Friday, July 07, 2006

My Brain Gets Stuck.

I cannot get enough of Desde el bano, a podcast about Argentinian dialect. Love it. (The link is to the blog; from there you can listen to the entries on iTunes or whatever podcast feed you like).

Today was a funny day. "Sunny" and "Fridays" are just not a good day to be serious in Seattle; it's a combination that aggravates Seattlitis, which is the phisical need to not work or be in class. Workers take the afternoon off or come up with pathetic excuses to leave work; students in classrooms stop paying attention.

Today is one of those days. Two of my classmates wouldn't stop socializing in English, and when the teacher gently brought them back into the fold, they said, fine, how do you say "helicopter?" which is hardly even pretending to care about the Chinese conversation we were having. Funny.

I hung out after class to wait for la C. La C is from Spain, so I usually speak to her in Spanish, or sometimes English, but since she's in Italian now, I try to speak to her in Italian. Today... well we learned a LOT of Chinese vocab today, key things that really expanded our ability to express ourselves. And then la C was totally gung ho about speaking Italian, and was switching to Spanish way less than she usually does.

Here's the thing: multilingual people don't "mix up" languages. Monolinguals are always asking us "how do you keep all that straight in your head," and it's really not a big deal. Language is a habit, so "mixing up" languages is not really an issue, anymore than "mixing up," say, tennis with soccer. They're usually too different to mix up.

So multilinguals don't 'mix up.' We do, however, sometimes 'get stuck.' And today, I was trying to speak Mandarin, and then *boom* I switched to Italian, and my brain totally 'got stuck.' I could not have switched to Spanish (or English) to save my own life. I would say something like, "Ok, voy a hablar spagnolo" and before you know it, I was back in italian. And it's not even that I was speaking Italian particularly well, I was just *stuck,* and everything I said would eventually come back to italian.

There's another version of "stuck" I used to experience in college, when I'd spend the day speaking French and English, and then on the walk home, I'd run into someone who spoke Spanish, and then *boom* my mind would just go blank, and I was unable to say anything in any language. Totally stuck.

This happens to me in English too, but a little differently, since English is my first language. I'll be working hard at speaking another language, and then suddenly I will have to speak English. In this case, though, I can express myself just fine in English, but I suddenly feel like I don't want to speak English, I'm speaking way too fast, and all of my idioms sound contrived.

It usually only lasts for a second, but it's quite a shock.

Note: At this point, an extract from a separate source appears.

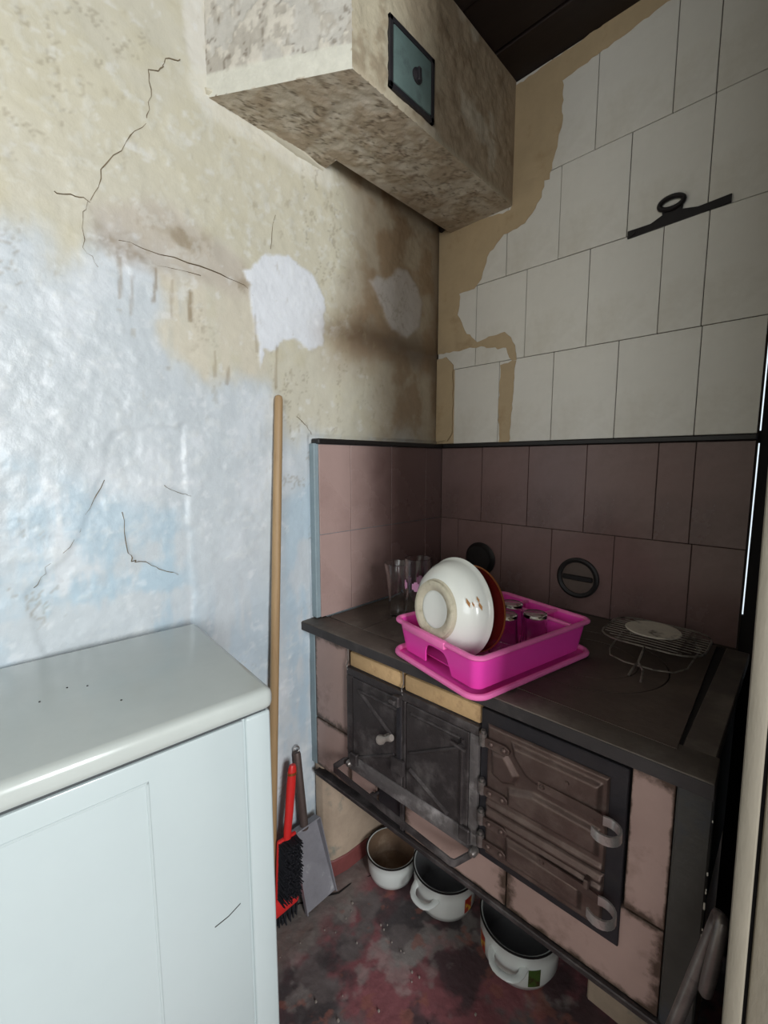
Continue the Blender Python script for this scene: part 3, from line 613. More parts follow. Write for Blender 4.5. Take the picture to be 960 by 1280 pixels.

Anyway, today I got super hungry during class, so la C and I walked to Takohachi. When we got there, the neon sign was off, and there was a "closed" sign in the door. I pouted, and la C walked in anyway. The lady came to us "so sorry, we are closed, we ran out of food." BOOOOO!!!!

So instead we went to Hing Loon and ordered chicken chow mein (hong kong style) and Buddha special. La C was amazed, she loved it. Of course there was a fried sesame ball and fortune cookies.

Afterward, we took a walk through Uwajimaya, to look at the fish. La C was disappointed that the $1.29 price for saturn peaches was each, instead of by the pound, but she said she would go back later for the black cod steaks. We both gushed over the mackeral (si no fuera por los japoneses el bonito no se nos venderia por que los gringos, que saben!) and then saw some big bricks of "chilean sea bass."

I said, no, it's gotta be something else. Chilean sea bass is totally endangered and illlegal to fish, buy, and sell. It's gotta be something else.

Right?

1 comment:

Myrna Villanueva said...

Wala nang Chilean seabass, hindi na hinuhuli, hindi na pinagbibili sa restaurant, beri pangit na isda. Iyon na lang regular na seabass.